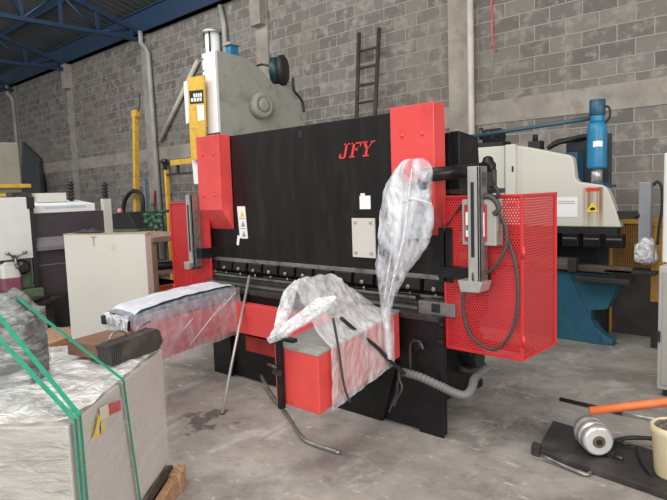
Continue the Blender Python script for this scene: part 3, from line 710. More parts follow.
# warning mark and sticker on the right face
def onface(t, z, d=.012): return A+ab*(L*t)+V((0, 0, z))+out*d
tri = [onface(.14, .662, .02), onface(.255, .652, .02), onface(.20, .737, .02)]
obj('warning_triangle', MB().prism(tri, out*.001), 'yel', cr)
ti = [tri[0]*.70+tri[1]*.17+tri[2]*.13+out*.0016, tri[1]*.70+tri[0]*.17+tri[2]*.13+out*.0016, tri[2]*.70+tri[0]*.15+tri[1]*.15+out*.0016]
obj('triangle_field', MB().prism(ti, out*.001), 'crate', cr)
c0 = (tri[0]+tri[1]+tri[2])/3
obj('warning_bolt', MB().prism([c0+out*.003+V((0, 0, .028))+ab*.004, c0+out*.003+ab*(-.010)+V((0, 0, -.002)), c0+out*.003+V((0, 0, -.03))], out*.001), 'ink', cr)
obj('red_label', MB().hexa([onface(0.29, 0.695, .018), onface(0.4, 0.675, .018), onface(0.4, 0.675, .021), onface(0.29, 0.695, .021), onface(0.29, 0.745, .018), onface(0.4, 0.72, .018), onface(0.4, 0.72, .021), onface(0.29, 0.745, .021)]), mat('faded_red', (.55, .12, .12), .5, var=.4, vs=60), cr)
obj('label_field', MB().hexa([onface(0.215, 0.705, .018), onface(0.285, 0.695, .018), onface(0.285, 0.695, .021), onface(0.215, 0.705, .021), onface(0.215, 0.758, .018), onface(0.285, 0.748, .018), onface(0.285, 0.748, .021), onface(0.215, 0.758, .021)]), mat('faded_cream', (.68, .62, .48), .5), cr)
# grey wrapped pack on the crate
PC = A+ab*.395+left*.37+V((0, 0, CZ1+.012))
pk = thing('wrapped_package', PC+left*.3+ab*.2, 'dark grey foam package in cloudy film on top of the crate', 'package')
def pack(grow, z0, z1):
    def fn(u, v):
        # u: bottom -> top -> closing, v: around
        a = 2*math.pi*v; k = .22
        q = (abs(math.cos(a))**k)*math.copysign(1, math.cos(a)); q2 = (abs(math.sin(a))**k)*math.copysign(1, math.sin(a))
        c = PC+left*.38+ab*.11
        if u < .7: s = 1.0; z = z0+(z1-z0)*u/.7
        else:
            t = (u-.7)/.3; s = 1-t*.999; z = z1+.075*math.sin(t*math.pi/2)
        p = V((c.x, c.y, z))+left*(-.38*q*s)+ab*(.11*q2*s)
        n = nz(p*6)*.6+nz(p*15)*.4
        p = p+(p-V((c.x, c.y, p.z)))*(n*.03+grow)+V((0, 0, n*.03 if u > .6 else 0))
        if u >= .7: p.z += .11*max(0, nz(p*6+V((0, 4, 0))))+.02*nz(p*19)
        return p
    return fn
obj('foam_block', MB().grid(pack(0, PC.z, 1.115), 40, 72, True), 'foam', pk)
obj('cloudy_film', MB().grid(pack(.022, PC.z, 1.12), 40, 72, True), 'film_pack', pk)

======

WORK REQUIRED: The listing above needs to be output again exactly. Don't include the pictures.

RIGHT ANSWER:
Continue the Blender Python script for this scene: part 3, from line 710. More parts follow.
# warning mark and sticker on the right face
def onface(t, z, d=.012): return A+ab*(L*t)+V((0, 0, z))+out*d
tri = [onface(.14, .662, .02), onface(.255, .652, .02), onface(.20, .737, .02)]
obj('warning_triangle', MB().prism(tri, out*.001), 'yel', cr)
ti = [tri[0]*.70+tri[1]*.17+tri[2]*.13+out*.0016, tri[1]*.70+tri[0]*.17+tri[2]*.13+out*.0016, tri[2]*.70+tri[0]*.15+tri[1]*.15+out*.0016]
obj('triangle_field', MB().prism(ti, out*.001), 'crate', cr)
c0 = (tri[0]+tri[1]+tri[2])/3
obj('warning_bolt', MB().prism([c0+out*.003+V((0, 0, .028))+ab*.004, c0+out*.003+ab*(-.010)+V((0, 0, -.002)), c0+out*.003+V((0, 0, -.03))], out*.001), 'ink', cr)
obj('red_label', MB().hexa([onface(0.29, 0.695, .018), onface(0.4, 0.675, .018), onface(0.4, 0.675, .021), onface(0.29, 0.695, .021), onface(0.29, 0.745, .018), onface(0.4, 0.72, .018), onface(0.4, 0.72, .021), onface(0.29, 0.745, .021)]), mat('faded_red', (.55, .12, .12), .5, var=.4, vs=60), cr)
obj('label_field', MB().hexa([onface(0.215, 0.705, .018), onface(0.285, 0.695, .018), onface(0.285, 0.695, .021), onface(0.215, 0.705, .021), onface(0.215, 0.758, .018), onface(0.285, 0.748, .018), onface(0.285, 0.748, .021), onface(0.215, 0.758, .021)]), mat('faded_cream', (.68, .62, .48), .5), cr)
# grey wrapped pack on the crate
PC = A+ab*.395+left*.37+V((0, 0, CZ1+.012))
pk = thing('wrapped_package', PC+left*.3+ab*.2, 'dark grey foam package in cloudy film on top of the crate', 'package')
def pack(grow, z0, z1):
    def fn(u, v):
        # u: bottom -> top -> closing, v: around
        a = 2*math.pi*v; k = .22
        q = (abs(math.cos(a))**k)*math.copysign(1, math.cos(a)); q2 = (abs(math.sin(a))**k)*math.copysign(1, math.sin(a))
        c = PC+left*.38+ab*.11
        if u < .7: s = 1.0; z = z0+(z1-z0)*u/.7
        else:
            t = (u-.7)/.3; s = 1-t*.999; z = z1+.075*math.sin(t*math.pi/2)
        p = V((c.x, c.y, z))+left*(-.38*q*s)+ab*(.11*q2*s)
        n = nz(p*6)*.6+nz(p*15)*.4
        p = p+(p-V((c.x, c.y, p.z)))*(n*.03+grow)+V((0, 0, n*.03 if u > .6 else 0))
        if u >= .7: p.z += .11*max(0, nz(p*6+V((0, 4, 0))))+.02*nz(p*19)
        return p
    return fn
obj('foam_block', MB().grid(pack(0, PC.z, 1.115), 40, 72, True), 'foam', pk)
obj('cloudy_film', MB().grid(pack(.022, PC.z, 1.12), 40, 72, True), 'film_pack', pk)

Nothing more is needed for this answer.